JWST’s view of the Carina Nebula is astounding. In a pre-release press conference, Pam Melroy, NASA deputy administrator and retired astronaut, said, “What I have seen just moved me, as a scientist, as an engineer, and as a human being.” I’m not certain which of the images she was referring to, but my money would be on the Carina Nebula.

It’s not just that it’s beautiful. In this image, we see dusty, gaseous tendrils being slowly carved away by the radiation of bright nearby stars, while within their depths protostars are just beginning to form. Where Hubble’s view showed us the edges of the clouds, JWST lets us peer within, to watch the process of creation as it happens, to see, like never before, how new light is born from the stuff of the stars.

We came from that. We are made of that. This is our cosmic origin story, viewed 8,000 light-years away, in another part of the Galaxy, but, nonetheless, entirely ours.

The images in this first data release were from JWST’s first week as a fully functioning science instrument. Soon, we should have new views of our Solar System. In a few weeks, we’ll have data from countless untouched corners of the cosmos. In a few years, I fully expect our understanding of stars and galaxies and the evolution of the Universe will be completely and irrevocably changed.

In the meantime, we all have a lot to process. The JWST team continues to schedule observations, download data, and maintain the engineering marvel that is this new and powerful machine.
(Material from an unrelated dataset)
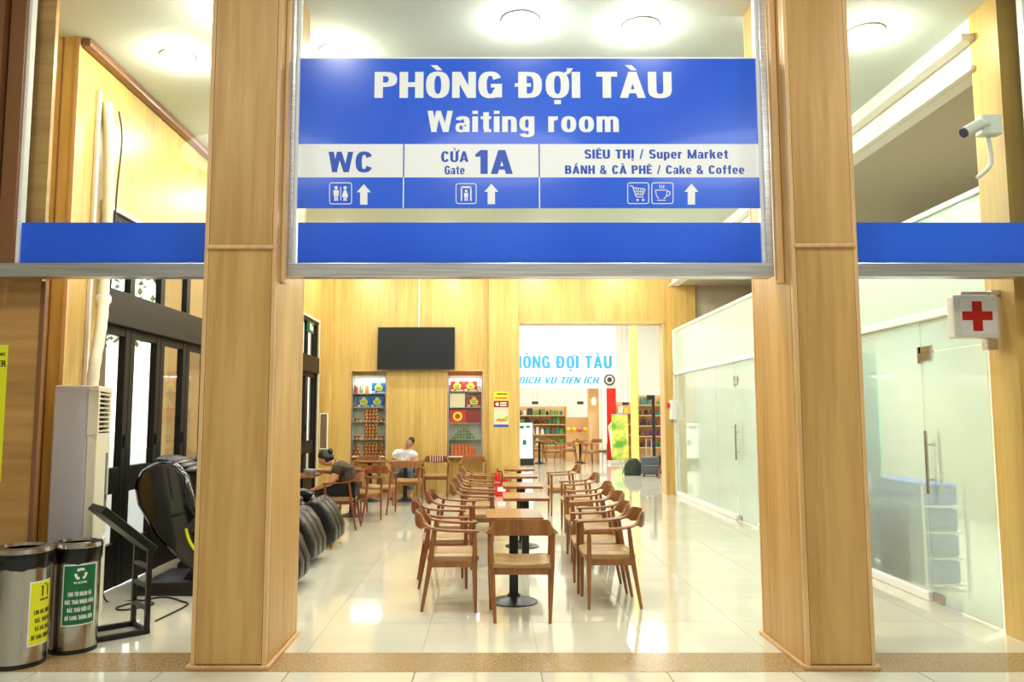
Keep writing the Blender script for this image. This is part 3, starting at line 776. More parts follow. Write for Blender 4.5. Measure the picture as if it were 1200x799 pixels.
def chair_meshes(wd, tagn):
    M = {}
    full = smooth_path([(-0.262, 0.235, 0.652), (-0.266, 0.10, 0.655), (-0.268, -0.04, 0.662), (-0.258, -0.16, 0.682), (-0.205, -0.245, 0.726), (-0.11, -0.285, 0.735), (0, -0.30, 0.738)], 36)
    full = full + [Vector((-p.x, p.y, p.z)) for p in reversed(full[:-1])]
    n = len(full)
    def sec(p):
        k = min(max((-0.12 - p.y) / 0.12, 0), 1) * min(max((0.255 - abs(p.x)) / 0.05, 0), 1); k = k * k * (3 - 2 * k)
        return (0.026 * (1 - k) + 0.011 * k, 0.013 * (1 - k) + 0.066 * k)
    S_ = [(p,) + sec(p) for p in full]
    i0 = next(i for i, p in enumerate(full) if p.y < -0.20)
    M['arm_l'] = sweep(S_[:i0 + 1]).mesh('arm', wd, smooth=50)
    M['arm_r'] = sweep(S_[n - i0 - 1:]).mesh('arm', wd, smooth=50)
    M['back'] = sweep(S_[i0:n - i0]).mesh('backrest', wd, smooth=50)
    for s, k in ((-1, 'l'), (1, 'r')):
        M['fl' + k] = MB().tube([(s * 0.245, 0.205, 0), (s * 0.25, 0.2, 0.4), (s * 0.255, 0.2, 0.648)], [0.013, 0.021, 0.017], 8).mesh('leg', wd, smooth=60)
        M['rl' + k] = MB().tube([(s * 0.213, -0.235, 0), (s * 0.235, -0.165, 0.4), (s * 0.252, -0.135, 0.668)], [0.013, 0.022, 0.016], 8).mesh('leg', wd, smooth=60)
    M['frame'] = MB().box(-0.235, 0.235, 0.185, 0.207, 0.355, 0.415).box(-0.225, 0.225, -0.175, -0.153, 0.355, 0.415).box(-0.25, -0.228, -0.165, 0.2, 0.36, 0.412).box(0.228, 0.25, -0.165, 0.2, 0.36, 0.412).mesh('seat_frame', wd, bevel=0.004)
    b = MB(); N = 10; vs = []; fs = []
    for lay in (0, 1):
        for i in range(N + 1):
            for j in range(N + 1):
                u = i / N * 2 - 1; v = j / N * 2 - 1
                e = max(abs(u), abs(v)); x = u * (0.246 - 0.012 * (v < 0) * abs(v)); y = 0.02 + v * 0.215
                if abs(u) > .8 and abs(v) > .8: x *= 0.975; y = 0.02 + (y - .02) * 0.975
                z = 0.412 if lay == 0 else 0.458 + 0.012 * abs(u) ** 2 - 0.008 * (1 - u * u) * (1 - v * v) - (0.022 * max(0, (e - 0.75) / 0.25) ** 2)
                vs.append((x, y, z))
    K = (N + 1) * (N + 1)
    for lay in (0, 1):
        for i in range(N):
            for j in range(N):
                a = lay * K + i * (N + 1) + j; fs.append((a, a + 1, a + N + 2, a + N + 1))
    bd = [i * (N + 1) for i in range(N + 1)] + [N * (N + 1) + j for j in range(1, N + 1)] + [i * (N + 1) + N for i in range(N - 1, -1, -1)] + [j for j in range(N - 1, 0, -1)]
    for i in range(len(bd)):
        a, c = bd[i], bd[(i + 1) % len(bd)]; fs.append((a, c, c + K, a + K))
    M['seat'] = b.add(vs, fs).mesh('seat', SEATL, smooth=50)
    return M
CM = chair_meshes(CHW, 'a'); CMR = chair_meshes(CHWR, 'b')
def chair(x, y, rz, label, group, M=CM):
    t = empty('armchair', (x, y, 0), R(rz)); tag(t, label, 'chair', group)
    for k, nm in (('seat', 'seat'), ('frame', 'seat_frame'), ('back', 'backrest'), ('arm_l', 'arm'), ('arm_r', 'arm'), ('fll', 'leg'), ('flr', 'leg'), ('rll', 'leg'), ('rlr', 'leg')):
        link_copy(M[k], nm, t, (0, 0, 0))
    return t
OD = ['nearest', 'second nearest', 'third', 'fourth', 'fifth', 'sixth', 'seventh', 'eighth', 'farthest']
chair(0.26, 6.49, 0, 'wooden armchair with its back to the camera at the near end of the tables', None)
LROW = [(-0.325, 6.84, -88), (-0.44, 7.70, -84), (-0.38, 8.62, -92), (-0.17, 9.55, -90), (-0.17, 10.45, -86), (-0.15, 11.3, -92), (-0.14, 12.7, -90)]
for i, (x, y, r_) in enumerate(LROW):
    nm = OD[i] if i < 6 else 'farthest'
    chair(x, y, r_, f'{nm} wooden armchair on the left side of the central table row, facing right', 'armchairs left of the central table row', CMR if i in (1, 2) else CM)
RROW = [(1.035, 6.93, 90), (1.02, 7.50, 88), (1.13, 8.48, 92), (1.12, 9.08, 90), (1.20, 9.75, 89), (1.25, 11.2, 90), (1.2, 13.0, 91)]
for i, (x, y, r_) in enumerate(RROW):
    nm = OD[i] if i < 6 else 'farthest'
    chair(x, y, r_, f'{nm} wooden armchair on the right side of the central table row, facing left', 'armchairs right of the central table row')
TM = (MB().box(-0.24, 0.24, -0.32, 0.32, 0.725, 0.755).mesh('tabletop', TOPW, bevel=0.004),
      MB().box(-0.038, 0.038, -0.038, 0.038, 0.03, 0.705).box(-0.15, 0.15, -0.03, 0.03, 0.70, 0.725).box(-0.03, 0.03, -0.2, 0.2, 0.70, 0.725).mesh('column', CAST, bevel=0.004),
      MB().lathe([(0.205, 0), (0.207, 0.008), (0.19, 0.016), (0.12, 0.03), (0.06, 0.05), (0.05, 0.07)], 28).mesh('base', CAST, smooth=40))
def table(x, y, label, group, rz=0, name='cafe_table'):
    t = empty(name, (x, y, 0), R(rz)); tag(t, label, 'table', group)
    link_copy(TM[0], 'tabletop', t, (0, 0, 0)); link_copy(TM[1], 'column', t, (0, 0, 0)); link_copy(TM[2], 'base', t, (0, 0, 0))
    return t
for i, (x, y) in enumerate(((0.215, 6.97), (0.387, 8.5), (0.41, 9.86), (0.44, 11.39), (0.487, 12.89))):
    table(x, y, f'{(OD[:4] + ["farthest"])[i]} small square pedestal table in the central row of tables', 'pedestal tables of the central row')

# seating by the left wall and the back wall
table(-2.72, 11.5, 'pedestal table with a bowl on it, in front of the seated woman', None)
table(-2.2, 12.8, 'pedestal table between the seated woman and the left display niche', None)
table(-1.58, 15.02, 'pedestal table in front of the dozing man', None, 90)
table(-2.25, 15.0, 'pedestal table just left of the table of the dozing man', None, 90)
chair(-2.1, 11.42, 90, 'wooden armchair on which the woman in dark clothes sits', None, CMR)
chair(-1.98, 12.25, -28, 'reddish wooden armchair right behind the chair of the seated woman', None, CMR)
chair(-1.83, 13.12, -8, 'wooden armchair seen from behind, between the seated woman and the man', None, CMR)
chair(-1.48, 14.42, -4, 'wooden armchair seen from behind, across the table from the dozing man', None)
chair(-2.44, 15.85, 180, 'wooden armchair against the back wall under the left display niche', None)
man_ch = chair(-1.66, 15.86, 180, 'wooden armchair on which the dozing man sits', None)
sc_ch = chair(-1.06, 15.72, 180, 'wooden armchair with a striped cloth over its backrest, right of the man', None, CMR)
chair(-0.31, 15.78, 180, 'wooden armchair against the back wall under the right display niche', None)
# cloth over the chair back
cl = MB(); cv = []; cf = []
for i in range(13):
    u = i / 12 * 2 - 1
    for j, (dy, dz) in enumerate(((-0.022, -0.07), (-0.020, 0.0), (-0.018, 0.07), (0, 0.079), (0.018, 0.07), (0.02, 0.0), (0.022, -0.05))):
        x = u * 0.15; yy = -0.30 + 0.015 * (x / 0.11) ** 2
        cv.append((x, yy + dy, 0.732 + dz + 0.004 * math.sin(i * 2.1)))
for i in range(12):
    for j in range(6): a = i * 7 + j; cf.append((a, a + 1, a + 8, a + 7))
co = cl.add(cv, cf).obj('striped_cloth', STRIPE, None, smooth=60, loc=(-1.06, 15.72, 0.0), rot=(0, 0, PI))
tag(co, 'red and white striped cloth hanging over the back of a wooden armchair', 'cloth')

# bowl
bw = MB().lathe([(0.05, 0.0), (0.055, 0.012), (0.095, 0.055), (0.105, 0.085), (0.099, 0.085), (0.085, 0.05), (0.045, 0.018), (0.001, 0.016)], 24, cap=False).obj('bowl', mat('grey_enamel', srgb(170, 178, 180), 0.3, 0.3), smooth=60, loc=(-2.54, 11.32, 0.755))
tag(bw, 'grey metal bowl standing on the table of the seated woman', 'bowl')

# ---------------------------------------------------------------- people
def skin_body(name, joints, edges, material, parent, sub=2, root=0):
    me = bpy.data.meshes.new(name)
    me.from_pydata([j[:3] for j in joints], edges, [])
    o = bpy.data.objects.new(name, me); COL.objects.link(o)
    if parent: o.parent = parent
    md = o.modifiers.new('skin', 'SKIN'); md.use_smooth_shade = True
    for i, j in enumerate(joints):
        r = j[3] if isinstance(j[3], (tuple, list)) else (j[3], j[3])
        me.skin_vertices[0].data[i].radius = r
        me.skin_vertices[0].data[i].use_root = (i == root)
    s = o.modifiers.new('sub', 'SUBSURF'); s.levels = sub; s.render_levels = sub
    me.materials.append(material)
    bpy.context.view_layer.update()
    dg = bpy.context.evaluated_depsgraph_get()
    m2 = bpy.data.meshes.new_from_object(o.evaluated_get(dg)); m2.name = name
    if not m2.materials: m2.materials.append(material)
    m2.polygons.foreach_set('use_smooth', [True] * len(m2.polygons))
    o.modifiers.clear(); o.data = m2
    return o
def hand(J, E, wi, pos, fwd, side, up=Vector((0, 0, 1))):
    """palm and five short fingers, grown from wrist joint index wi"""
    fwd = fwd.normalized(); side = side.normalized()
    p = len(J); c = pos + fwd * 0.045
    J.append((*c, (0.036, 0.018))); E.append((wi, p))
    for k, (o_, l) in enumerate(((-0.027, 0.058), (-0.009, 0.068), (0.009, 0.064), (0.027, 0.05))):
        b = c + side * o_ * 1.1 + fwd * 0.035; q = len(J)
        J.append((*b, 0.0095)); E.append((p, q))
        m = b + fwd * l * .5 - Vector((0, 0, 0.008)); J.append((*m, 0.0085)); E.append((q, q + 1))
        e = m + fwd * l * .4 - Vector((0, 0, 0.022)); J.append((*e, 0.0075)); E.append((q + 1, q + 2))
    b = c - side * 0.036 - fwd * 0.012; q = len(J)
    J.append((*b, 0.011)); E.append((p, q))
    m = b - side * 0.012 + fwd * 0.035; J.append((*m, 0.0095)); E.append((q, q + 1))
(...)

Observational astronomers around the world are analysing these first images to tease out new insights into their favourite astrophysical processes.

And I, a theorist whose professional life revolves around equations and lines of code, am still staring at that little fluffy galaxy, wondering if anyone living in it has seen the Universe as we humans have today, and if they know how beautiful their home looks from afar.